Buenos candidatos

En los próximos meses, los ecuatorianos no elegiremos presidente. Elegiremos chivo expiatorio. La aritmética, la geopolítica, la jurisprudencia y la condición humana dictan que nos esperan años de escasez y agitación, independientemente de quién se haga con el poder ejecutivo. Pero ya que no habrá mandatario capaz de evitarnos ese desenlace, al menos tenemos la dicha de poder elegir a quien culpar, comparar, aleccionar y menospreciar durante un lustro. En el fondo, eso es lo que más nos gusta; preferimos el sádico deleite de ningunear a burócratas desesperados en medio de un incendio al aburrido placer de prosperar de a poco bajo un gobierno ordenado y sincero.

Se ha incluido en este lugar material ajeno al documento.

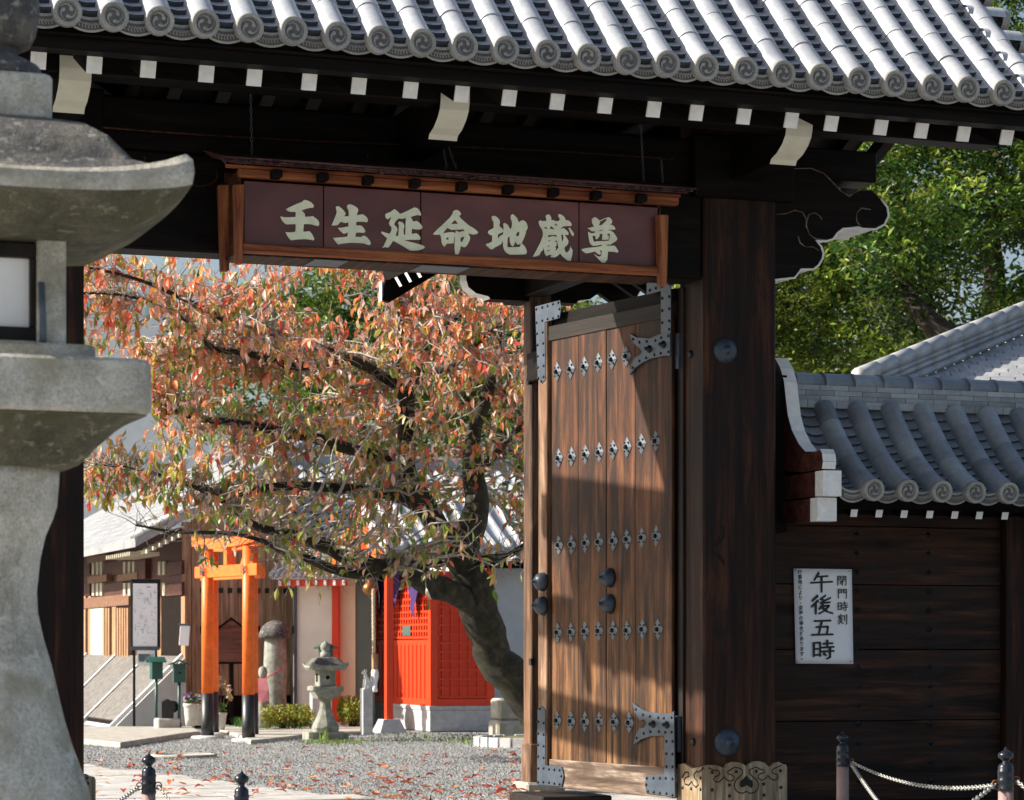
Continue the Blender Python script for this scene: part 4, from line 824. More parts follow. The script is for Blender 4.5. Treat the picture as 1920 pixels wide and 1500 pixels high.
for g, cx_, cy_, w_, h_ in (('noon', 432, 300, 300, 270), ('after', 440, 600, 295, 260), ('five', 442, 908, 300, 215), ('hour', 455, 1200, 300, 260)): strokes('character', G[g], cx_, cy_, w_, h_, .0195)
for g, cx_, cy_, w_, h_ in (('close', 705, 278, 130, 135), ('gate', 712, 452, 128, 135), ('hour', 715, 622, 145, 135), ('carve', 712, 793, 132, 140)): strokes('character', G[g], cx_, cy_, w_, h_, .0088)
def text_mesh(ch, size, offset=0):
    cu = bpy.data.curves.new('lettering', 'FONT'); cu.body = ch; cu.size = size; cu.align_x = 'CENTER'; cu.align_y = 'CENTER'; cu.offset = offset; cu.resolution_u = 3
    o = bpy.data.objects.new('lettering', cu); COL.objects.link(o); bpy.context.view_layer.update()
    me = bpy.data.meshes.new_from_object(o.evaluated_get(bpy.context.evaluated_depsgraph_get())); bpy.data.objects.remove(o); return me
b = MB(); yy = 165
for i, ch in enumerate('行事等により、変更の場合があります。'):
    me = text_mesh(ch, .036, .0007); p = U(*npos(142+i*1.8+(14 if ch in '、。' else 0), yy+(-14 if ch in '、。' else 0)), Y=WY-.034)
    Mx = Matrix.Translation(p) @ Matrix.Rotation(R(90), 4, 'X'); base = len(b.v); b.v += [tuple(Mx @ v.co) for v in me.vertices]
    for pl_ in me.polygons: b.f.append(tuple(k+base for k in pl_.vertices)); b.m.append(0); b.sm.append(False)
    yy += 68.5
b.build('lettering', M['ink'], notice)
tk = MB().lathe([(.005, 0), (.004, .003), (.001, .004)], 8).mesh('tack', M['iron_dark'])
for x, y in ((78, 130), (808, 148), (102, 1362), (823, 1360)): o = link('tack', tk, notice, Matrix.Translation(U(*npos(x, y), Y=WY-.025)) @ Matrix.Rotation(R(90), 4, 'X'))

# ================================================================ chain posts
def bollard(px, ptop, ztop, wpx, label):
    D = (ztop-CAM.z)*-F/(ptop-HY)*1.0; p = U(px, HY, D=D); r = wpx/2*D/F
    o = empty('chain_post', (p.x, p.y, 0), -TH*.3, label, 'bollard', 'black capped chain posts before the gate')
    s_ = r
    MB().lathe([(r*.93, 0), (r*.93, ztop-.235)], 20).build('post', M['bollard'], o)
    zc = ztop-.235
    MB().lathe([(r*1.04, zc), (r*1.04, zc+.012), (r*.98, zc+.016), (r*.98, zc+.045), (r*1.04, zc+.05), (r*1.04, zc+.058), (r*.98, zc+.062), (r*.98, zc+.09), (r*1.03, zc+.095), (r*1.03, zc+.105), (r*.95, zc+.11), (r*.95, zc+.128), (r*.8, zc+.14), (r*.45, zc+.15), (r*.38, zc+.158), (r*.55, zc+.166), (r*.92, zc+.178), (r*.97, zc+.19), (r*.85, zc+.202), (r*.45, zc+.212), (r*.22, zc+.22), (r*.12, zc+.23), (.001, zc+.235)], 24).build('cap', M['bollard_cap'], o)
    return o, Vector((p.x, p.y, 0)), r
B1 = bollard(1580, 1370, .70, 25, 'black capped post left of the pair before the plank wall')
B2 = bollard(1886, 1400, .72, 31, 'black capped post at the right edge with two chains')
B3 = bollard(279, 1410, .66, 27, 'black capped post beside the foot of the big stone lantern')
B4 = bollard(453, 1443, .64, 28, 'black capped post before the leaf strewn gravel')
B5 = bollard(806, 1492, .64, 28, 'black capped post of which only the tip shows near the bottom edge')
lk = MB().tube([(.024*math.cos(a) if abs(math.cos(a)) < 2 else 0, .0105*math.sin(a), 0) for a in [i*math.pi/5 for i in range(11)]], .0038, 5, 0, False).mesh('link', M['chain'])
def chain(p, q, sag, label, ring=True):
    o = wthing('chain', tuple((p+q)/2), label, 'chain', 'chains between the posts')
    n = max(4, int((q-p).length*1.03/.038)); pts = [p.lerp(q, i/n)-Vector((0, 0, sag*4*(i/n)*(1-i/n))) for i in range(n+1)]
    for i in range(n):
        c = (pts[i]+pts[i+1])/2; d = (pts[i+1]-pts[i]).normalized(); x_, y_, _ = frame_from(d)
        if i % 2: x_, y_ = y_, x_*-1
        x_, y_ = (x_+y_*.35).normalized(), (y_-x_*.35).normalized()
        link('link', lk, o, Matrix((( d.x, x_.x, y_.x, c.x), (d.y, x_.y, y_.y, c.y), (d.z, x_.z, y_.z, c.z), (0, 0, 0, 1))))
    for e in (p, q):
        MB().tube([e+Vector((.02*math.cos(a), 0, .02*math.sin(a))) for a in [i*math.pi/6 for i in range(13)]], .004, 5, 0, False).build('ring', M['rust'], o)
side = lambda B, s: B[1]+RT*(B[2]+.012)*s
zc1, zc2 = 1.25-(1431-1215)*14.0/4700*1.17, .46
hz = lambda B, py: Vector((0, 0, CAM.z-(py-HY)*((B[1]-CAM).dot(FW))/F))
chain(side(B1, 1)+hz(B1, 1428), side(B2, -1)+hz(B2, 1472), .075, 'galvanised chain hanging between the two posts by the plank wall')
chain(side(B1, 1)+hz(B1, 1432), U(1780, 1640, D=11.5), .05, 'galvanised chain dropping forward from the post left of the pair')
chain(side(B2, -1)+hz(B2, 1470), U(1560, 1650, D=11), .04, 'galvanised chain running down left from the post at the right edge')
chain(side(B2, 1)+hz(B2, 1463), U(2150, 1600, D=11), .05, 'galvanised chain leaving the frame at the right edge')
chain(side(B3, -1)+hz(B3, 1474), U(60, 1560, D=11.5), .05, 'thin chain from the post to the foot of the big lantern')
chain(side(B3, 1)+hz(B3, 1473), side(B4, -1)+hz(B4, 1510), .12, 'chain hanging from the post beside the big lantern foot')
chain(side(B4, 1)+hz(B4, 1510), side(B5, -1)+hz(B5, 1560), .1, 'chain behind the bottom edge between two posts')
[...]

En esta ocasión, Ecuador tiene excelentes candidatos a la presidencia. Más allá de sus defectos, exhiben virtudes dignas de admiración; algunos conocen a la perfección el mecanismo del poder político en el país, otros son excelentes haciendo y administrando dinero, más de uno es íntegro y honesto, también hay los que son excelentes negociadores y fabricantes de consensos, los que han tenido carreras sumamente exitosas y tampoco faltan quienes tiene una invaluable experiencia como funcionario público. Sin embargo, preferimos curarnos en salud y, desde ya, acusarlos de incompetentes, ladrones u oportunistas.

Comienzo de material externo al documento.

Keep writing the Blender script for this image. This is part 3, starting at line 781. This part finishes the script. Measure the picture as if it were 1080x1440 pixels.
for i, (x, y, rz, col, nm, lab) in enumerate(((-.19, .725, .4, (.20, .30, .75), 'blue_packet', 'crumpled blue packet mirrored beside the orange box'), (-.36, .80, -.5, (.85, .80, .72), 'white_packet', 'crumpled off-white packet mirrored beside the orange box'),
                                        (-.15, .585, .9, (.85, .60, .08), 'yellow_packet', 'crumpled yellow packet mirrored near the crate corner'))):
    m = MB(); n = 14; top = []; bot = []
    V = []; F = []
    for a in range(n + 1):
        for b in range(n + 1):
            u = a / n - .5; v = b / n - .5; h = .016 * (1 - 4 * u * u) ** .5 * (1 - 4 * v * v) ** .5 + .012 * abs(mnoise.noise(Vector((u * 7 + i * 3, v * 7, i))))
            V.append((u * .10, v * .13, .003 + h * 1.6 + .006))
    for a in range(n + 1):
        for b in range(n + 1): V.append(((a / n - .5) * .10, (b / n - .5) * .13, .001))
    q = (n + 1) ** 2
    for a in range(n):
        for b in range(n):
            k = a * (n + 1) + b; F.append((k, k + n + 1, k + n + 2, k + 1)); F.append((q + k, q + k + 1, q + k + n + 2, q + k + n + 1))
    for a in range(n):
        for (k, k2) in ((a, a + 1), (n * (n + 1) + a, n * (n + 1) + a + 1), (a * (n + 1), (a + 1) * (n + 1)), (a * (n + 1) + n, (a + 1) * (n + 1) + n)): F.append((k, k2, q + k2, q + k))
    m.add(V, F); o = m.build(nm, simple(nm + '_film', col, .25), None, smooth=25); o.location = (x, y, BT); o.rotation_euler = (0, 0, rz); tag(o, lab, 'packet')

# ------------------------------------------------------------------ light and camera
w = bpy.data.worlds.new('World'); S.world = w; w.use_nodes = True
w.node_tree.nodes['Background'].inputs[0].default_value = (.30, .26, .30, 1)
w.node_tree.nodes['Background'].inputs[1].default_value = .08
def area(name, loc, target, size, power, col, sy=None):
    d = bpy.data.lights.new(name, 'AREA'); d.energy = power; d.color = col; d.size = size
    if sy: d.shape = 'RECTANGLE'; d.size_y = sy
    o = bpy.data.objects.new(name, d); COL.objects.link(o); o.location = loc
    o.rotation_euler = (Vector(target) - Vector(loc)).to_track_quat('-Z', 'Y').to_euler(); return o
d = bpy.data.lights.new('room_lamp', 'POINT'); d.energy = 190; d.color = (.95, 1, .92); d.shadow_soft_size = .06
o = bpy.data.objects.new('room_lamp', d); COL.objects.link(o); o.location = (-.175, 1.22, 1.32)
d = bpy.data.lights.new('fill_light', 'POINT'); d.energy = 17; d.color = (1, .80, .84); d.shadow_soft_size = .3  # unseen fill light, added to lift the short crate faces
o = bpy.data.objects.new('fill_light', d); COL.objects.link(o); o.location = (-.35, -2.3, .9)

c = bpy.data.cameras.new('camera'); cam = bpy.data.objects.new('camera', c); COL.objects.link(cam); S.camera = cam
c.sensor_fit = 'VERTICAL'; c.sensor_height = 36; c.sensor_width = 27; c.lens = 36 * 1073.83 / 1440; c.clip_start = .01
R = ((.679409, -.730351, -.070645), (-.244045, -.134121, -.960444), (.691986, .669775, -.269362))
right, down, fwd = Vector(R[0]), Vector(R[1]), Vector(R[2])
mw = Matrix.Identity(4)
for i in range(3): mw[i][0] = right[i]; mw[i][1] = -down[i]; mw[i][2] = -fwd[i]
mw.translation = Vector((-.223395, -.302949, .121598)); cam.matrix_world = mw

Los ecuatorianos estamos condenados a odiar a nuestros políticos y sentirnos en la indefensión mientras no entendamos que la complejidad del Estado rebasa la comprensión y la voluntad de cualquier individuo, sin importar cuán competente o bienintencionado sea. No estamos en una monarquía absolutista ni somos un país absolutamente soberano que no le rinde cuentas a nadie. Cuando el desafortunado compatriota que se ponga al mando de esta tierra el 24 de mayo apenas empiece a entender cómo opera la maquinaria, su periodo se habrá terminado y lo único que habrá descubierto, tras un justo baño de humildad, es cuán poco poder tiene en verdad un presidente.

Lamentablemente, no queremos aceptar eso. Preferimos creer que prosperar es cosa fácil. Aborrecemos a cualquier político que llega al poder porque, sin importar cuán desastrosa sea nuestra vida personal o nuestra carrera, por algún extraño motivo estamos convencidos de que podríamos manejar el Estado entero mejor que él.